» **Exercise goal**
Quote, without any change, the line that contains "(.13, .115, .10)], wet_z=(.02, .22))" and all lines that follow it to the end of the data below.

════

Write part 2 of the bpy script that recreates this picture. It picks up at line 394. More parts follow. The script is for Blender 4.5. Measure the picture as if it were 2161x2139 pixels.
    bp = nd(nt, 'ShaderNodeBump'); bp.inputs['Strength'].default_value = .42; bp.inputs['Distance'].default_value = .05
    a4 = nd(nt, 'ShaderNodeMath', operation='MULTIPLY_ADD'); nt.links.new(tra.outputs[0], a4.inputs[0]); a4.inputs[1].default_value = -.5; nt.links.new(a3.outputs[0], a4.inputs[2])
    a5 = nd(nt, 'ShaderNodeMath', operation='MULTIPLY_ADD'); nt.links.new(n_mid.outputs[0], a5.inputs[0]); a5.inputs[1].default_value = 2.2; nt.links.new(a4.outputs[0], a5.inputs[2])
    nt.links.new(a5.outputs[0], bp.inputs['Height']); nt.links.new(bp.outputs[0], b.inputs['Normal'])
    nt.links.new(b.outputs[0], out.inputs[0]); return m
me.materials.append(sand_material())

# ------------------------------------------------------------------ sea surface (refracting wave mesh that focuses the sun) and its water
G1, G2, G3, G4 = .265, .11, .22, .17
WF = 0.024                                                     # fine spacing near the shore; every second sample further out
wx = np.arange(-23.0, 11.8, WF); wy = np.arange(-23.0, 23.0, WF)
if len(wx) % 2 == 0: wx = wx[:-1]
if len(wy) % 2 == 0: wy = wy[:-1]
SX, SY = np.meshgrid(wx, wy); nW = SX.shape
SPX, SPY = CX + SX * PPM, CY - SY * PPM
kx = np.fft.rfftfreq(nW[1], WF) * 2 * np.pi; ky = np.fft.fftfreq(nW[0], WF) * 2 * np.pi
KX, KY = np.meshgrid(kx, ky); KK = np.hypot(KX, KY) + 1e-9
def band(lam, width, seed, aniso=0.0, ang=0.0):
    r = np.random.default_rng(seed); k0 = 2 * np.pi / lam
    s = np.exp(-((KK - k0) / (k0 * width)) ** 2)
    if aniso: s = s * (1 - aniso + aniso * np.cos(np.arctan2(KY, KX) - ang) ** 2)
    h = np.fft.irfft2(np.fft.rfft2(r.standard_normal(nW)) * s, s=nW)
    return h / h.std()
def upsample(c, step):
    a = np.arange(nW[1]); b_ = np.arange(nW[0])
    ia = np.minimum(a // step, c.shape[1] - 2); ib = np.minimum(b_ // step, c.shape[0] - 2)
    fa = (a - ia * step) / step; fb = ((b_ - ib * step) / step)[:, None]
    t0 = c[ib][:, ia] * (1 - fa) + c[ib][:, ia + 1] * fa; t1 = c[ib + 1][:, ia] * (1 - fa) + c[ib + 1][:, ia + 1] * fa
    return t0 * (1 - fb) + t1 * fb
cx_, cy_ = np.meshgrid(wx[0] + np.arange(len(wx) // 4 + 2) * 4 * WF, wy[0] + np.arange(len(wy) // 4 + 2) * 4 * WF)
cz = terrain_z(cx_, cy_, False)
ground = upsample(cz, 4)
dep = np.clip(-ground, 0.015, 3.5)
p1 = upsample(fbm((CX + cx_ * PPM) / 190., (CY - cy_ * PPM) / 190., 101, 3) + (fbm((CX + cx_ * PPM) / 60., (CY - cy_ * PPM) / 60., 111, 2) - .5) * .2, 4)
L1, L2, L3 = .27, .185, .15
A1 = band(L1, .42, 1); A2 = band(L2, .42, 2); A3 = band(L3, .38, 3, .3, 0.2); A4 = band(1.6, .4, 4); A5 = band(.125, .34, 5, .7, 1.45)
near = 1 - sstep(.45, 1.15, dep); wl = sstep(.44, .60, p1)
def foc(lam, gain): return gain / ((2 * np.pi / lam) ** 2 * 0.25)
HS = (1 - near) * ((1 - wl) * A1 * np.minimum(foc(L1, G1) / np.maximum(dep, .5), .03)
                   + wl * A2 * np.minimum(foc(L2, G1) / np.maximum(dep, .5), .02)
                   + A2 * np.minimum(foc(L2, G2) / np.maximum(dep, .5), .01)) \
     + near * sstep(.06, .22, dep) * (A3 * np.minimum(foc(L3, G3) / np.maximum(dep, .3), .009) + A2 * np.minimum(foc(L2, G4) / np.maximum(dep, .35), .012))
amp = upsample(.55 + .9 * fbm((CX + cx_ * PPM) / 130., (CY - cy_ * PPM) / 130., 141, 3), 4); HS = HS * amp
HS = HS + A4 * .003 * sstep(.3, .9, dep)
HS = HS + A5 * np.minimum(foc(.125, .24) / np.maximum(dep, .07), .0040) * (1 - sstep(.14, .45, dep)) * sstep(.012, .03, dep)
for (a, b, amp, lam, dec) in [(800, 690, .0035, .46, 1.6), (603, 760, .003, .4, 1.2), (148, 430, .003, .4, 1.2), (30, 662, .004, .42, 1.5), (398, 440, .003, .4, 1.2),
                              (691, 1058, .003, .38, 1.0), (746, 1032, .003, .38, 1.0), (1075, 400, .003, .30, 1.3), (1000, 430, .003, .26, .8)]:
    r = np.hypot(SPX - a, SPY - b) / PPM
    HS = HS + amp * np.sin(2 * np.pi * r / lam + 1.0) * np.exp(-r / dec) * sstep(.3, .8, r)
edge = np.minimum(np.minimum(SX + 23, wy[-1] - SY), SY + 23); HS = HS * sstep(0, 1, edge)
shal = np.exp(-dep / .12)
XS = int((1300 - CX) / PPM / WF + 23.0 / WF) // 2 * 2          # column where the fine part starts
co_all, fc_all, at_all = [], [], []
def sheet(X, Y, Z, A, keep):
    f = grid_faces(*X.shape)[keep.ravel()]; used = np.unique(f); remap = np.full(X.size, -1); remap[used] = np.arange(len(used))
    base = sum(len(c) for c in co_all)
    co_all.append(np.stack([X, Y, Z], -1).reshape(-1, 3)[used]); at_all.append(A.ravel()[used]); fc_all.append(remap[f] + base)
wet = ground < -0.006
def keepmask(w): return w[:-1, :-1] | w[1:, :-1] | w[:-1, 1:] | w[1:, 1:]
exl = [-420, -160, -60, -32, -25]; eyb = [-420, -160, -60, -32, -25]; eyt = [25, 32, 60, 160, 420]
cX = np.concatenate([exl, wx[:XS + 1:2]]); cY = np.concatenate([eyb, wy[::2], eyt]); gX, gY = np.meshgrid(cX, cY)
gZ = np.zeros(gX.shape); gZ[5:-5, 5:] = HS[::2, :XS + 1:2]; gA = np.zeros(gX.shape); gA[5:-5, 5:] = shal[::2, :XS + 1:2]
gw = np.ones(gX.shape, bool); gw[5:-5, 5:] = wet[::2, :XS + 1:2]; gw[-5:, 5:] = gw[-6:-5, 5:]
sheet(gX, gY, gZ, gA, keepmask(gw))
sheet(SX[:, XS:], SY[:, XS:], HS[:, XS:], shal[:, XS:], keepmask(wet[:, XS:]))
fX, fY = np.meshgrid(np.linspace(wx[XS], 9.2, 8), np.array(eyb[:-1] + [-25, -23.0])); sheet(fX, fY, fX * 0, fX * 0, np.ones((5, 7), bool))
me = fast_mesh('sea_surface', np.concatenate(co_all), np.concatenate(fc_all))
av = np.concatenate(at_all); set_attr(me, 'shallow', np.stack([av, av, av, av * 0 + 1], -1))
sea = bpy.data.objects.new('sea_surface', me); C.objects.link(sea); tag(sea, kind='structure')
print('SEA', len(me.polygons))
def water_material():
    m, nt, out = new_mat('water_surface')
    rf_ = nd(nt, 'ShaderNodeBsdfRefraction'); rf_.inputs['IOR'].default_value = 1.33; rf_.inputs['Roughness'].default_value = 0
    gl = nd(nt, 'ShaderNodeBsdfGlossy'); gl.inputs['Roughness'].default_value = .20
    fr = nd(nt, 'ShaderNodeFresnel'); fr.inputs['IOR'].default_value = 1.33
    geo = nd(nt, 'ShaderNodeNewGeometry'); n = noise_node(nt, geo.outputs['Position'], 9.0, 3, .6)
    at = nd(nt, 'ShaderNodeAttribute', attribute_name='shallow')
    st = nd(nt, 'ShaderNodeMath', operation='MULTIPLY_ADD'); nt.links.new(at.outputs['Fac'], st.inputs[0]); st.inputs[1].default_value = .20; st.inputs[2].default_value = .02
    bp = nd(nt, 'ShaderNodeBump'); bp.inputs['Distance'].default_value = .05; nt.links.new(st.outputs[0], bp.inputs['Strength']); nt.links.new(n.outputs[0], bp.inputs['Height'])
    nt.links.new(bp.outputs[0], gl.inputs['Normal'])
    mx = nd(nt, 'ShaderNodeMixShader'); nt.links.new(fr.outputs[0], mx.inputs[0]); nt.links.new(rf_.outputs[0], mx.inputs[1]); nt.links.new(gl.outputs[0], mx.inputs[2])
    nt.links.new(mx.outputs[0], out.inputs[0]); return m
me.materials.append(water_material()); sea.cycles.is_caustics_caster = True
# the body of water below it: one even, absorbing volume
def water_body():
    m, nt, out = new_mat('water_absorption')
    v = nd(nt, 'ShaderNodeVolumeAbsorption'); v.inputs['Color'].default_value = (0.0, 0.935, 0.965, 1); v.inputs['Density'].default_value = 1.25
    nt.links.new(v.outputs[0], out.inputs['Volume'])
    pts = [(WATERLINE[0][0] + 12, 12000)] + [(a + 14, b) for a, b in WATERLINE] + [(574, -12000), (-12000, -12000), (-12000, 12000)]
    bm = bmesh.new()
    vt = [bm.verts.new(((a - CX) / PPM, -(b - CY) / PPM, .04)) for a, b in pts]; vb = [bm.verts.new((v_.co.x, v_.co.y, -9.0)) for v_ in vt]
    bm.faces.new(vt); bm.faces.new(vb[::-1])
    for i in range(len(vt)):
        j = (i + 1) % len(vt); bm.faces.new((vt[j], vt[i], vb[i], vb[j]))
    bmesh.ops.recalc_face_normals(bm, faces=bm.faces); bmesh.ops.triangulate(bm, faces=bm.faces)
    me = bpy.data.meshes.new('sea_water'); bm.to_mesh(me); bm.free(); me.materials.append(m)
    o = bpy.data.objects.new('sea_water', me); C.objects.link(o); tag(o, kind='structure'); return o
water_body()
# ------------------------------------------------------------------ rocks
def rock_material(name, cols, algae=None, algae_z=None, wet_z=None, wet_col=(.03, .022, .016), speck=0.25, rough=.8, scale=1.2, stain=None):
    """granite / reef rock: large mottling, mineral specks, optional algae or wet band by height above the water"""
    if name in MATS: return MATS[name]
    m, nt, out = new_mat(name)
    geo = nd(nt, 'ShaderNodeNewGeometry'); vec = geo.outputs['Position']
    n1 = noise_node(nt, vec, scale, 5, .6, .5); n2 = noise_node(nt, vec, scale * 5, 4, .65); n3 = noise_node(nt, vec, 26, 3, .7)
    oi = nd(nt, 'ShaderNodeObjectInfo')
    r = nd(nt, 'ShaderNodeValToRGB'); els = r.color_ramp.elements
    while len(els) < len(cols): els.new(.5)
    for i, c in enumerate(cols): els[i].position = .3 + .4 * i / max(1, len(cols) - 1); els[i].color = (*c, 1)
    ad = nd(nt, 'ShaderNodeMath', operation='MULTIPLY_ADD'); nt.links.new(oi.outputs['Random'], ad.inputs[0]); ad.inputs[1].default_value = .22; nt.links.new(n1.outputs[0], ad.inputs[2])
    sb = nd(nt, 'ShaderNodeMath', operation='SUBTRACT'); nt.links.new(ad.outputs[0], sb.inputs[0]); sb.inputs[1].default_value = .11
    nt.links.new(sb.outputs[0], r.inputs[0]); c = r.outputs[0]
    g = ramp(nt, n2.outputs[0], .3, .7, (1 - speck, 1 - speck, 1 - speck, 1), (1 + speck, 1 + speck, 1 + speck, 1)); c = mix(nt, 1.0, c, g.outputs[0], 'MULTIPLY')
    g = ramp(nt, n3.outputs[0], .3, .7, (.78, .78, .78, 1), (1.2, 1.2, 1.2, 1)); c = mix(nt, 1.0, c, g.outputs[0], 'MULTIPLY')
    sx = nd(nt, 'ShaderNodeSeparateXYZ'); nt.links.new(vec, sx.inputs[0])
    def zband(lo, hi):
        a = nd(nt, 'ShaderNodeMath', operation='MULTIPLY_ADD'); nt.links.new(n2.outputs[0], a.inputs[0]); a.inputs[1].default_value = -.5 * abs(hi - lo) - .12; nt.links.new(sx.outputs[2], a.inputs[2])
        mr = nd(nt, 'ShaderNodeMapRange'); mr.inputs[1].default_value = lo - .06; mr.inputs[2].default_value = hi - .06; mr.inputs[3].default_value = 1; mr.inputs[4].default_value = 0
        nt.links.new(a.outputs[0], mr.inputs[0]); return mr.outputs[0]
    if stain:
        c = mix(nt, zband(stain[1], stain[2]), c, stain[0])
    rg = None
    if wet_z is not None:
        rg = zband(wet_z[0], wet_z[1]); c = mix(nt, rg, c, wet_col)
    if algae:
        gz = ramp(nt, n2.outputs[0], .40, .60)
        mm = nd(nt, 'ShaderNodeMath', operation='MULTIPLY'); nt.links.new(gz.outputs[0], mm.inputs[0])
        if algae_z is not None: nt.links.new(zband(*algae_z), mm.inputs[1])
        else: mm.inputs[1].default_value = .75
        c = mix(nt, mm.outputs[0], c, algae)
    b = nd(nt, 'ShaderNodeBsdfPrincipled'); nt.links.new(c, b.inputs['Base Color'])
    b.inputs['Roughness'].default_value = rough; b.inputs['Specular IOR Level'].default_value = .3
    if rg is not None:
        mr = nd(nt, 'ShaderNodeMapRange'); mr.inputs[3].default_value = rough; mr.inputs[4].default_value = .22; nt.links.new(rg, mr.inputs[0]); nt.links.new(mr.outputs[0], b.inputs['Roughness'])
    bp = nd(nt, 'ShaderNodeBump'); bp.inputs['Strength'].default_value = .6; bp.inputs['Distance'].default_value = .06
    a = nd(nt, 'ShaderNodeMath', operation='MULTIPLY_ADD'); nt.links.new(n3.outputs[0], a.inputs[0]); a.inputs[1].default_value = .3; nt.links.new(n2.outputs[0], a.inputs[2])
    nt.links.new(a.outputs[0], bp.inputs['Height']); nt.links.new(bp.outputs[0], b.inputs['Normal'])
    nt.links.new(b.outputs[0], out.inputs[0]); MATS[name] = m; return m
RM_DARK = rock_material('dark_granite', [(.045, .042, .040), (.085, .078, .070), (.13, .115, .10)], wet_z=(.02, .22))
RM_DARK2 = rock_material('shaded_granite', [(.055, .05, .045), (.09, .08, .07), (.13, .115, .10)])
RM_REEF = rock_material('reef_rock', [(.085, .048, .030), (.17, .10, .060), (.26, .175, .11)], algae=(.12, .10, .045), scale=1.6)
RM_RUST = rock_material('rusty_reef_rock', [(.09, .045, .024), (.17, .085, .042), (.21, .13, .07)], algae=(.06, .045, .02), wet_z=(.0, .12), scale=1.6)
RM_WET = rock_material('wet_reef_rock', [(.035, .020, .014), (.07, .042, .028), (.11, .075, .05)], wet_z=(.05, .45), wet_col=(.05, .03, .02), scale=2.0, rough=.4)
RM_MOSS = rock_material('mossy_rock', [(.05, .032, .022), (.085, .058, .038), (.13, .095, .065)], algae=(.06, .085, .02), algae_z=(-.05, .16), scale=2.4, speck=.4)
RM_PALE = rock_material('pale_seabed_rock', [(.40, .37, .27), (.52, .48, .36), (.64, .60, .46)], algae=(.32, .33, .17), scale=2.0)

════

» **Completed task**
RM_DARK = rock_material('dark_granite', [(.045, .042, .040), (.085, .078, .070), (.13, .115, .10)], wet_z=(.02, .22))
RM_DARK2 = rock_material('shaded_granite', [(.055, .05, .045), (.09, .08, .07), (.13, .115, .10)])
RM_REEF = rock_material('reef_rock', [(.085, .048, .030), (.17, .10, .060), (.26, .175, .11)], algae=(.12, .10, .045), scale=1.6)
RM_RUST = rock_material('rusty_reef_rock', [(.09, .045, .024), (.17, .085, .042), (.21, .13, .07)], algae=(.06, .045, .02), wet_z=(.0, .12), scale=1.6)
RM_WET = rock_material('wet_reef_rock', [(.035, .020, .014), (.07, .042, .028), (.11, .075, .05)], wet_z=(.05, .45), wet_col=(.05, .03, .02), scale=2.0, rough=.4)
RM_MOSS = rock_material('mossy_rock', [(.05, .032, .022), (.085, .058, .038), (.13, .095, .065)], algae=(.06, .085, .02), algae_z=(-.05, .16), scale=2.4, speck=.4)
RM_PALE = rock_material('pale_seabed_rock', [(.40, .37, .27), (.52, .48, .36), (.64, .60, .46)], algae=(.32, .33, .17), scale=2.0)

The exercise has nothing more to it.